Domingo, 8 de junio de 2014 | Hoy
RADIO › OPINION
Por Eduardo Aliverti *
Estoy de acuerdo con que la radio es el teatro de la mente y, por tanto, no me gusta que la imaginación sea televisada. De ninguna manera reniego del enorme abanico que significan las nuevas mediaciones y apuestas tecnológicas. Estoy hablando de gustos personales, y quizá nada más. Podría pasar, tranquilamente, que la convergencia de radio e imagen, sea por Internet o a través de transmisiones en dúplex, resulte un éxito. No lo sé. Sí sé, o creo saber, que en todo caso estaríamos hablando de otro tipo de lenguaje. O, más bien, de consumo. No de radio a secas. Si me dicen que la convergencia consiste en asomarse a cómo se hace radio, compro. O pongámosle que compro. Pero si me apuntan que consiste en gozarla tal cual es, lo rechazo porque la ontología determinante de la radio es ser invisible. Antonio Carrizo siempre destacó una obviedad que, como tantas otras, es eso cuando se la expresa: la radio es el único medio donde sólo interviene el sentido del oído. Ningún otro. Todo lo demás es la película que se hace cada quien con lo que escucha por la radio. Es cómo el oyente se siente penetrado, y cómo decodifica a su gusto, esa forma en que un buen locutor sabe subírsele a un tema musical para pisarlo como Dios manda. Esa manera en que se abre un programa con un recurso sorpresivo. Ese modo en que te inflexionan los graves, los tonos medios y los agudos para que sientas tal cosa o tal otra. O tantas cosas. Ese asunto de no saber qué es lo que viene, porque la radio tiene una cuota de improvisación muchísimo más alta que el resto y entonces, casi, no tenés idea de cómo seguirá lo que estás escuchando. Y es, sobre todo, eso de que te hablen al oído. O que uno se lo crea porque tiene ganas. Porque necesita que sea así. Porque le hace falta que la radio, esos tipos y esas minas que están en la radio, te hablen nada más que a vos. Y ahora resulta que televisan esa seducción incomparable. Ajá.

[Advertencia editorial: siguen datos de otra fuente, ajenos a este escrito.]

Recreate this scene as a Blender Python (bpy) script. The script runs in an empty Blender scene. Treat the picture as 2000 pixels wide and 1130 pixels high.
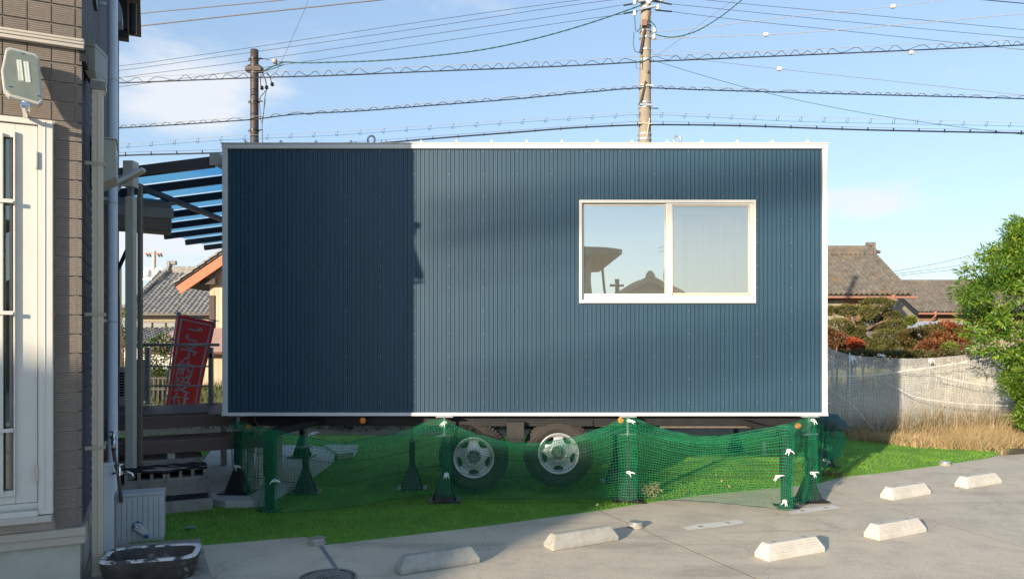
import bpy, math, random
import numpy as np
from mathutils import Vector, Matrix
random.seed(7); rng = np.random.default_rng(7)
SC = bpy.context.scene; COL = SC.collection
R = math.radians
# ------------------------------------------------------------------ camera
F_PX, CX, HY, EYE = 1450.0, 1000.0, 652.0, 1.68     # pinhole measured from the photograph (2000 px wide)
cam = bpy.data.cameras.new('camera'); cam_o = bpy.data.objects.new('camera', cam); COL.objects.link(cam_o)
cam.lens = F_PX / 2000 * 36; cam.sensor_width = 36; cam.clip_start = .05; cam.clip_end = 3000
cam.shift_y = (HY - 565) / 2000
cam_o.location = (0, 0, EYE); cam_o.rotation_euler = (R(90), 0, 0)
SC.camera = cam_o
# ------------------------------------------------------------------ light
AZ, EL = R(34), R(13.3)                 # sunlight travels towards (+sin AZ, +cos AZ), 13.3 deg down
TR = Vector((math.sin(AZ) * math.cos(EL), math.cos(AZ) * math.cos(EL), -math.sin(EL)))
sun = bpy.data.lights.new('sun', 'SUN'); sun.energy = 2.15; sun.angle = R(.55); sun.color = (1, .83, .62)
sun_o = bpy.data.objects.new('sun', sun); COL.objects.link(sun_o)
sun_o.rotation_euler = TR.to_track_quat('-Z', 'Y').to_euler(); sun_o.location = (-10, -15, 12)
world = bpy.data.worlds.new('World'); SC.world = world; world.use_nodes = True
nt = world.node_tree; nt.nodes.clear(); N = nt.nodes.new; L = nt.links.new
out = N('ShaderNodeOutputWorld'); bg = N('ShaderNodeBackground'); sky = N('ShaderNodeTexSky')
sky.sky_type = 'NISHITA'; sky.sun_disc = False; sky.sun_elevation = EL
sky.sun_rotation = math.atan2(-TR.x, -TR.y)        # direction towards the sun, from +Y clockwise
sky.air_density = 1.0; sky.dust_density = .6; sky.ozone_density = 1.3
tc = N('ShaderNodeTexCoord')
mp = N('ShaderNodeMapping'); mp.inputs['Scale'].default_value = (2.2, 2.2, 6.5); mp.inputs['Location'].default_value = (.3, 1.7, .4)
nz = N('ShaderNodeTexNoise'); nz.inputs['Scale'].default_value = 2.6; nz.inputs['Detail'].default_value = 9; nz.inputs['Roughness'].default_value = .56
nz.inputs['Distortion'].default_value = .25
L(tc.outputs['Generated'], mp.inputs['Vector']); L(mp.outputs['Vector'], nz.inputs['Vector'])
def blob(px, py, rx, ry, gain):         # where a cloud stands, as a sky direction
    d = Vector(((px - CX) / F_PX, 1, (HY - py) / F_PX)).normalized()
    sub = N('ShaderNodeVectorMath'); sub.operation = 'SUBTRACT'; L(tc.outputs['Generated'], sub.inputs[0]); sub.inputs[1].default_value = d
    sc = N('ShaderNodeVectorMath'); sc.operation = 'MULTIPLY'; L(sub.outputs[0], sc.inputs[0]); sc.inputs[1].default_value = (1 / rx, 1 / rx, 1 / ry)
    ln = N('ShaderNodeVectorMath'); ln.operation = 'LENGTH'; L(sc.outputs[0], ln.inputs[0])
    mr = N('ShaderNodeMapRange'); mr.interpolation_type = 'SMOOTHSTEP'; L(ln.outputs['Value'], mr.inputs[0])
    mr.inputs[1].default_value = 0; mr.inputs[2].default_value = 1; mr.inputs[3].default_value = gain; mr.inputs[4].default_value = 0
    return mr.outputs[0]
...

Me acuerdo de cuando a mediados de los ’90, más o menos, empezó a avanzar el proceso multimediático. Las caras conocidas que laburaban en el canal y en el diario del grupo equis también serían empleados para trabajar en la radio de ese grupo. Y así fue que se pensó en que la dichosa magia de la radio desaparecería, digamos, porque uno les conocía las caras a los que pasaban a hacer radio. Las caras, sí. Solamente eso. Podían y podrán conocerte la cara, pero resultó y resulta que cuando los escuchás por la radio, así fuere a la gente más famosa, no sabés si están sentados o parados, ni cómo están vestidos, ni si tienen cara de ojete porque ese día se levantaron con el pie izquierdo, y entonces te disimulan como si no les pasara nada y vos te la creés; ni tenés idea de a quién tienen al lado o enfrente, ni cómo se relacionan con el operador, ni la silla que usan, ni las señas que hacen; ni, y ni, y ni. Conocés, pero no sabés nada. Eso es la radio. Es tu película. La de los oyentes. No la de los televidentes.
No tengo forma de imaginarme cómo sería, o será, saber quién es el hombre o la mujer invisibles. Me imagino muchas formas atractivas de la invisibilidad, ni lo duden. Se me ocurre que podrías verlo al presidente de Estados Unidos en una reunión de gabinete en la que se debate dónde les conviene intervenir próximamente. Se me ocurre que te podés meter en el vestuario de un seleccionado de chicas de hockey o de rugbiers. Se me ocurre que podés andar por donde se te canta, en síntesis, haciendo del voyeurismo una práctica que te sirva para conseguir información, satisfacer instintos primarios sin joder a nadie, y así sucesivamente. Pero no se me ocurre cómo sería esto de mirar la radio a cada rato para acabar en la conclusión de que lo mejor que puede pasarte es no andar mirando, porque no se trata de mirar, sino de ver lo que querés imaginarte.
En una palabra, mucha suerte a quienes ponen fichas a eliminar el misterio. Pero no cuenten conmigo.
* Locutor, periodista y conductor de radio, director de Eter y de la AM 750.